**Your instructions:**
Find all lines in the records that include the word "part", and copy them out.

════════

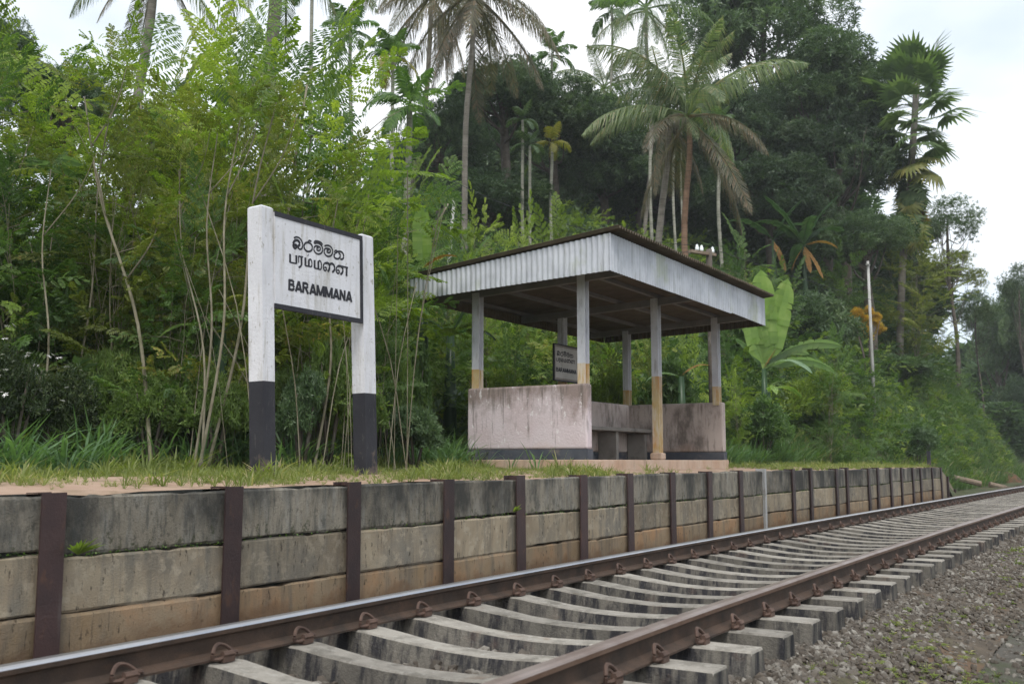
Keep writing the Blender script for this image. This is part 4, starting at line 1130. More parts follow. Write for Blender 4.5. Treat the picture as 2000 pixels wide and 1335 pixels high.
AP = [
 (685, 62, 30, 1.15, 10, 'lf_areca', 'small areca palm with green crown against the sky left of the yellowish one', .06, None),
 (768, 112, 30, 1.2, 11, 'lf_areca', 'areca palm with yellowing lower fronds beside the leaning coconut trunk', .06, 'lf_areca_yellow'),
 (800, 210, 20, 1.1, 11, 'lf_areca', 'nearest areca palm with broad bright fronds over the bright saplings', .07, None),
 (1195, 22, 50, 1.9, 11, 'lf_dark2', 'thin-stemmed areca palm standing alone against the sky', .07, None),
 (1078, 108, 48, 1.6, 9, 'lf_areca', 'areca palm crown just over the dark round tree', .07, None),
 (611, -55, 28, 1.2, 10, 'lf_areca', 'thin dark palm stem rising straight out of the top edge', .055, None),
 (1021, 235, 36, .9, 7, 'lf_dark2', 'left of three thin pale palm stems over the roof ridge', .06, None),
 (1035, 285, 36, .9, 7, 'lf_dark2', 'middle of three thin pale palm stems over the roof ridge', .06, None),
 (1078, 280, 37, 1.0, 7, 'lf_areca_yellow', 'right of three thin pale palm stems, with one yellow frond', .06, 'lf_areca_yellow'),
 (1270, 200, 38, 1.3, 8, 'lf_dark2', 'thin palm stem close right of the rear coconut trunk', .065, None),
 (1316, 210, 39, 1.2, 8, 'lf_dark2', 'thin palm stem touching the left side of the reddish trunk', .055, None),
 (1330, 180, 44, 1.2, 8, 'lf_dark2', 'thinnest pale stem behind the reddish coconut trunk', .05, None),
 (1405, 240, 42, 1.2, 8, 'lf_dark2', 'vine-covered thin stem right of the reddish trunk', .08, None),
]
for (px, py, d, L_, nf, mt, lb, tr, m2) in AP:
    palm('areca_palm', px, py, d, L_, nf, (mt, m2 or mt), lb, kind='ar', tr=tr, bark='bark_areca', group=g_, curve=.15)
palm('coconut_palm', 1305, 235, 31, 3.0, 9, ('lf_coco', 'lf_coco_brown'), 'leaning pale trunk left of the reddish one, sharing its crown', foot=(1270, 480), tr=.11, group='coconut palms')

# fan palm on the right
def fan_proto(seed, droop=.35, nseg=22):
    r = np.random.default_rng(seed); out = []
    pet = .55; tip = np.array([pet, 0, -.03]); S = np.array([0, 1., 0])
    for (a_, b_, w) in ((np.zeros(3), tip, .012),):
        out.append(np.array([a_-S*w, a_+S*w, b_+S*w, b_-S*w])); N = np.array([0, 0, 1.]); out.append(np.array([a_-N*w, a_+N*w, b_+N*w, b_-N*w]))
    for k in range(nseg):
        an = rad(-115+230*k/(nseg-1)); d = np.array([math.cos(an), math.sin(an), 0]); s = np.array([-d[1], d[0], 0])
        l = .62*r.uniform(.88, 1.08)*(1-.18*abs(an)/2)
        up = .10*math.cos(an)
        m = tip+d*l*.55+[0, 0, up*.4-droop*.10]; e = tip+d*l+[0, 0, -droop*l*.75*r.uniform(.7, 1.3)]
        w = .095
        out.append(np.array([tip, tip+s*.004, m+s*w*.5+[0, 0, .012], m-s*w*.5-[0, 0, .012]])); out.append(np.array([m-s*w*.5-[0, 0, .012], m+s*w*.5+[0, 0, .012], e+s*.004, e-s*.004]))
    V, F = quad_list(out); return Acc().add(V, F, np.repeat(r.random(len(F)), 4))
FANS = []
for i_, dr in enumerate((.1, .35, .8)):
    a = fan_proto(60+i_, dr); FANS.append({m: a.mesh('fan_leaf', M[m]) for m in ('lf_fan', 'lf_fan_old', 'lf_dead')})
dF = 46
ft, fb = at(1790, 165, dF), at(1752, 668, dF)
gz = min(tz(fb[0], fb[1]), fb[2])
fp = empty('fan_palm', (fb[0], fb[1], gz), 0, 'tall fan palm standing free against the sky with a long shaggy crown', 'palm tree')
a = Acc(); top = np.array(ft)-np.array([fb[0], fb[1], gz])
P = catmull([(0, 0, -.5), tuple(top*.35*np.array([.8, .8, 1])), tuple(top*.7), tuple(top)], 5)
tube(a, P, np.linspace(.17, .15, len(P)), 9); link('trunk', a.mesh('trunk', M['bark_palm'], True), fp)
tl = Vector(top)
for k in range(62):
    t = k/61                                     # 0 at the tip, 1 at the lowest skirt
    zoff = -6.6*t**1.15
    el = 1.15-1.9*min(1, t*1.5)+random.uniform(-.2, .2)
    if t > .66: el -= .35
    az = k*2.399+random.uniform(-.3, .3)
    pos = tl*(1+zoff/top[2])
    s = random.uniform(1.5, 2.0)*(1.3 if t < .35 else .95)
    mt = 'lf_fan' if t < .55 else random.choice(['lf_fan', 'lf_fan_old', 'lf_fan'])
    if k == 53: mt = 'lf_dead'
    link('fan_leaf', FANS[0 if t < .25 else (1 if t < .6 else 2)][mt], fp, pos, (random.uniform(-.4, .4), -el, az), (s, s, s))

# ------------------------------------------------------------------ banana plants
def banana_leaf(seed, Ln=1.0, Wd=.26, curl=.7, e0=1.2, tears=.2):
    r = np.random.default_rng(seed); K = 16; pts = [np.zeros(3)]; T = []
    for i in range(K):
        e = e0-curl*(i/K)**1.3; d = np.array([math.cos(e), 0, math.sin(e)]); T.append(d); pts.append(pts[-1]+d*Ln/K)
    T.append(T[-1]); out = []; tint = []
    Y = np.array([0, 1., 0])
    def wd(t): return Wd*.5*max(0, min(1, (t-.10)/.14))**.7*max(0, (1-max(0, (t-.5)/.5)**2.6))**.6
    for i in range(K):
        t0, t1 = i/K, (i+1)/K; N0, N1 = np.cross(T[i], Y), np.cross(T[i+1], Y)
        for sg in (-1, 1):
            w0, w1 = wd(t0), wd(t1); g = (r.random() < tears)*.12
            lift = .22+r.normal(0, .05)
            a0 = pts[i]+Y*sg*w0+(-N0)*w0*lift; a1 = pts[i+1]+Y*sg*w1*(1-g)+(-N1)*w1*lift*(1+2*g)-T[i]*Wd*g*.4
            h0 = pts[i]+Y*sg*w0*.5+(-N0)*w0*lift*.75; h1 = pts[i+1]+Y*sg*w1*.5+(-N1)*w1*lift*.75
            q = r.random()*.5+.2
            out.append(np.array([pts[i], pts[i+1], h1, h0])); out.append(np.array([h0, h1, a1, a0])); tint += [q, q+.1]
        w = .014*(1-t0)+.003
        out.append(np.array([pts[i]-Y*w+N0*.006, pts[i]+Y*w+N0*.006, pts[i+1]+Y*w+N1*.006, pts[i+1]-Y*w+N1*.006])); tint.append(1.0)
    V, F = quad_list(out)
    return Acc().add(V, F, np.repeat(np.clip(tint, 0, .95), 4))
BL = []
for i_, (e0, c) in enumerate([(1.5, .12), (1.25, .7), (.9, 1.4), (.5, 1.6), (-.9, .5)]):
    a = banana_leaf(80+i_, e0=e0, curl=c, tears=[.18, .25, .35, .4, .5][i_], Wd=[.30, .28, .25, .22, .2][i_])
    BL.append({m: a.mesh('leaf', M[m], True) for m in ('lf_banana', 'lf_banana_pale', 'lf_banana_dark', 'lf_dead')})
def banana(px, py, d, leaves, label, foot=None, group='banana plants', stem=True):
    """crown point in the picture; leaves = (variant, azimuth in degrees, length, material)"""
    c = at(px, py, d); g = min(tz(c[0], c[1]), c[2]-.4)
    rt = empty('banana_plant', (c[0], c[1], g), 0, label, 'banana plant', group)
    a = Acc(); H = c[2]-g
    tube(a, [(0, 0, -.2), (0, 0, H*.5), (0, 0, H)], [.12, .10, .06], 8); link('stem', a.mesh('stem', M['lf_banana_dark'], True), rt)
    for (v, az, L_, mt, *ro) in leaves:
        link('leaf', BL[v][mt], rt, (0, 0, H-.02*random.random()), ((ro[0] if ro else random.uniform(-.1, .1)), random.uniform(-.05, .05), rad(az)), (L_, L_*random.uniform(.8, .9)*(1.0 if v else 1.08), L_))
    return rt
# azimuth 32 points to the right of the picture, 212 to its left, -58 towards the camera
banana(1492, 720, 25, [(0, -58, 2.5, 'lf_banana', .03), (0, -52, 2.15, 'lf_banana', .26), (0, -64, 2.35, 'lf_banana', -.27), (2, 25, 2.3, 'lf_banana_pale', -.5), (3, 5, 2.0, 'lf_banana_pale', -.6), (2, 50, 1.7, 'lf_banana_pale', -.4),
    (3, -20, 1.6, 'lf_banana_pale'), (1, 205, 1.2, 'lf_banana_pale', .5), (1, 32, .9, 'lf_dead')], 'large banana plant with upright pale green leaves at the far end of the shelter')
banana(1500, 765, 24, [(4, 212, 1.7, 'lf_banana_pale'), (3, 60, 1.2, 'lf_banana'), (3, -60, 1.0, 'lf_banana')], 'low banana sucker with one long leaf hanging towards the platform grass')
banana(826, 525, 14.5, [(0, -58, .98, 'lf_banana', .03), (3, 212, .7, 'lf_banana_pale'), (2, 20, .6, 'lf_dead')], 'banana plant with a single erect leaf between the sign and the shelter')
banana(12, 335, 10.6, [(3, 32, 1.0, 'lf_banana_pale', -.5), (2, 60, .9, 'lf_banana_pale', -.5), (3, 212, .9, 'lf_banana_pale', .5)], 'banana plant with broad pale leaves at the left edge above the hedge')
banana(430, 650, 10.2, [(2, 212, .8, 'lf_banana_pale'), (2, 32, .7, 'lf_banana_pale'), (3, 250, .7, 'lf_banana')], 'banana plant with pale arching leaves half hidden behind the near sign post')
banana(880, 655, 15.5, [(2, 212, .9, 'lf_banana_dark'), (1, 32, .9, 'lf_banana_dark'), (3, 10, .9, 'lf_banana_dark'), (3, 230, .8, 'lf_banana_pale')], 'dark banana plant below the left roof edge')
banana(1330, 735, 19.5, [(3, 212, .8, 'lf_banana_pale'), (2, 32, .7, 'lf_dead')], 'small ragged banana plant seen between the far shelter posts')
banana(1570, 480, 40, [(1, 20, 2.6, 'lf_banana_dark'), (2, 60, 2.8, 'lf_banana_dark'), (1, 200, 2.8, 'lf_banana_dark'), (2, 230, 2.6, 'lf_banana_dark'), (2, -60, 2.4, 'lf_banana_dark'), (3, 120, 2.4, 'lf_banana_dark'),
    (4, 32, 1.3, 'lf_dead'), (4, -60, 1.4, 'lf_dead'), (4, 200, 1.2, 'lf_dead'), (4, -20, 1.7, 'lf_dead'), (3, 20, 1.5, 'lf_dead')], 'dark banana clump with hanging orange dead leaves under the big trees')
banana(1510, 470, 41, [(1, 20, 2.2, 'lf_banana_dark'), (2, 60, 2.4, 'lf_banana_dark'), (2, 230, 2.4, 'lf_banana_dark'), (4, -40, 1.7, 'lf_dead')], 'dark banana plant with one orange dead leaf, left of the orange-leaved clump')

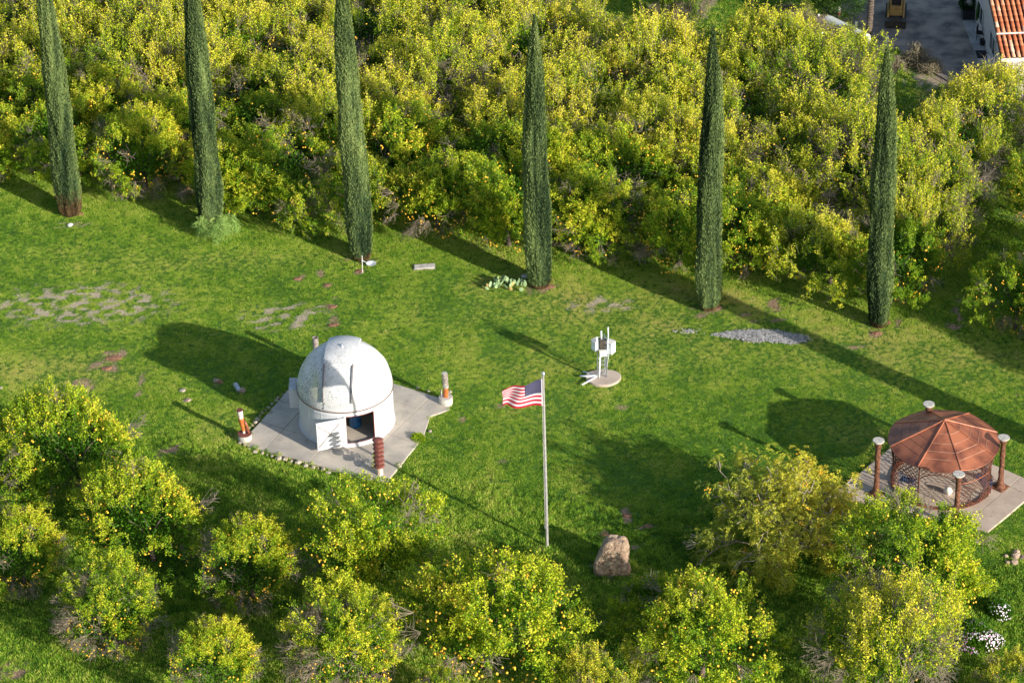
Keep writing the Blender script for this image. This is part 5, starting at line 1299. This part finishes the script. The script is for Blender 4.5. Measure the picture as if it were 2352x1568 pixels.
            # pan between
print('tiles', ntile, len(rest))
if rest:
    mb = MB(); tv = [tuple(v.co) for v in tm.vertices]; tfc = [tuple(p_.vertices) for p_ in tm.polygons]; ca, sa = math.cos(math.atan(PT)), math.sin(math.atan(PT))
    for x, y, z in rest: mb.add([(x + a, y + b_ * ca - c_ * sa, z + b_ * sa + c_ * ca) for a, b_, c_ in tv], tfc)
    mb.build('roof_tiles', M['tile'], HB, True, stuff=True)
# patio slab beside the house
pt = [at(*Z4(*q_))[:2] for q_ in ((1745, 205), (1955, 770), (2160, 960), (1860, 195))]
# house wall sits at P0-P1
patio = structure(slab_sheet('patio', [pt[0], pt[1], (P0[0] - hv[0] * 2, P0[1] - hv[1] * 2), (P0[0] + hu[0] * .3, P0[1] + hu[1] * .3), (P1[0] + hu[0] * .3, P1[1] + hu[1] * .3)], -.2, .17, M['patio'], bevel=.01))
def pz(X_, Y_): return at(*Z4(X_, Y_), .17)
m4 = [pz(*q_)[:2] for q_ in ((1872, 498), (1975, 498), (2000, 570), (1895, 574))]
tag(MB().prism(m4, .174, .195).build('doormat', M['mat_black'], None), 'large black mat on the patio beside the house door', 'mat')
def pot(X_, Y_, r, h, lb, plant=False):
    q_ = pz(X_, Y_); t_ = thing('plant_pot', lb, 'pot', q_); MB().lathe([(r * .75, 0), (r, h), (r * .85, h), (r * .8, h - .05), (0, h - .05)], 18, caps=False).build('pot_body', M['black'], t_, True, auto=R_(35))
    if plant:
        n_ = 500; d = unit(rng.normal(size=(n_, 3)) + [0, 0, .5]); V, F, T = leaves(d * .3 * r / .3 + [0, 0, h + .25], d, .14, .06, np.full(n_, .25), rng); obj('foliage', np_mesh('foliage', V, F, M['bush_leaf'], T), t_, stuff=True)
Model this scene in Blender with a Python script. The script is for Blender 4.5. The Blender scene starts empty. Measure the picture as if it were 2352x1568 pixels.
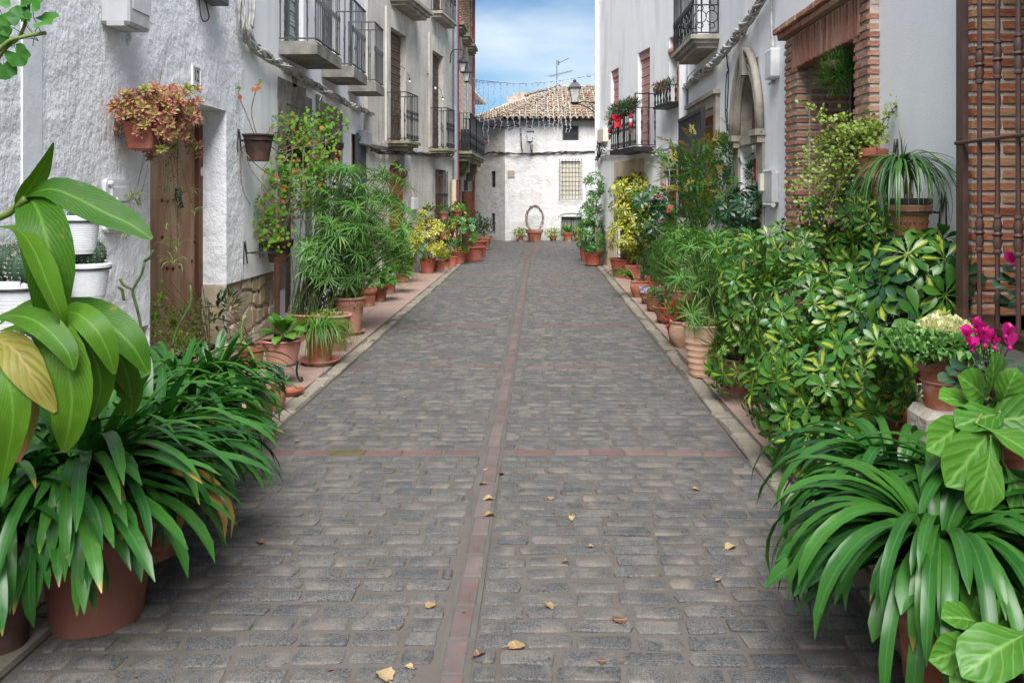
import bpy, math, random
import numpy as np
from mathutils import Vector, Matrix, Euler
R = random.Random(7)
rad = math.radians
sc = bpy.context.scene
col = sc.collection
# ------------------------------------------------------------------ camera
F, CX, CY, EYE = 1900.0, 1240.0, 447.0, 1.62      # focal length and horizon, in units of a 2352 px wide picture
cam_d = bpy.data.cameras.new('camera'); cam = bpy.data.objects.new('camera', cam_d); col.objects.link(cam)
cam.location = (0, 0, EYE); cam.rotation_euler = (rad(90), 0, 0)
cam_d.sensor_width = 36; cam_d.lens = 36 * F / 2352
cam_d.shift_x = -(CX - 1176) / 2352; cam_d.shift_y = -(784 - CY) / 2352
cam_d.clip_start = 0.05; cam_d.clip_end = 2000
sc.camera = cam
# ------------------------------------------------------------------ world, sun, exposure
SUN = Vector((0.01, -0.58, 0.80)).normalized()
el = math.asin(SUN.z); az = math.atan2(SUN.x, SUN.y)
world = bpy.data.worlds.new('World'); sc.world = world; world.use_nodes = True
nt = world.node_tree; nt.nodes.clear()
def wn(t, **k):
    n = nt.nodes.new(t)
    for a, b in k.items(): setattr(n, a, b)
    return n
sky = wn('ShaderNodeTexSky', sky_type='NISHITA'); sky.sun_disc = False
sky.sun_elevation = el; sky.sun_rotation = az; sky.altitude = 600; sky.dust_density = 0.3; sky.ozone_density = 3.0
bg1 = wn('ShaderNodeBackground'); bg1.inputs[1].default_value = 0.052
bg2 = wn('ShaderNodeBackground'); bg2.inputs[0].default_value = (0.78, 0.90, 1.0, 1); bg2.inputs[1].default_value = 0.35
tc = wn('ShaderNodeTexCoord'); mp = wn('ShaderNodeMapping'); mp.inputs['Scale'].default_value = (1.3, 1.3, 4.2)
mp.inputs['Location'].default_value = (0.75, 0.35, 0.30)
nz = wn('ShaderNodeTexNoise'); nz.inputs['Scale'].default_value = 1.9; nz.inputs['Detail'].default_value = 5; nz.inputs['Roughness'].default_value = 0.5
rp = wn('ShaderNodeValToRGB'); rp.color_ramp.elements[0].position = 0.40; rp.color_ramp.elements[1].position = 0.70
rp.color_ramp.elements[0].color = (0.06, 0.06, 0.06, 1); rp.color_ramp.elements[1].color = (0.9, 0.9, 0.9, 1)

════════

**Full solution:**
Keep writing the Blender script for this image. This is part 4, starting at line 1130. More parts follow. Write for Blender 4.5. Treat the picture as 2000 pixels wide and 1335 pixels high.
Keep writing the Blender script for this image. This is part 5, starting at line 1299. This part finishes the script. The script is for Blender 4.5. Measure the picture as if it were 2352x1568 pixels.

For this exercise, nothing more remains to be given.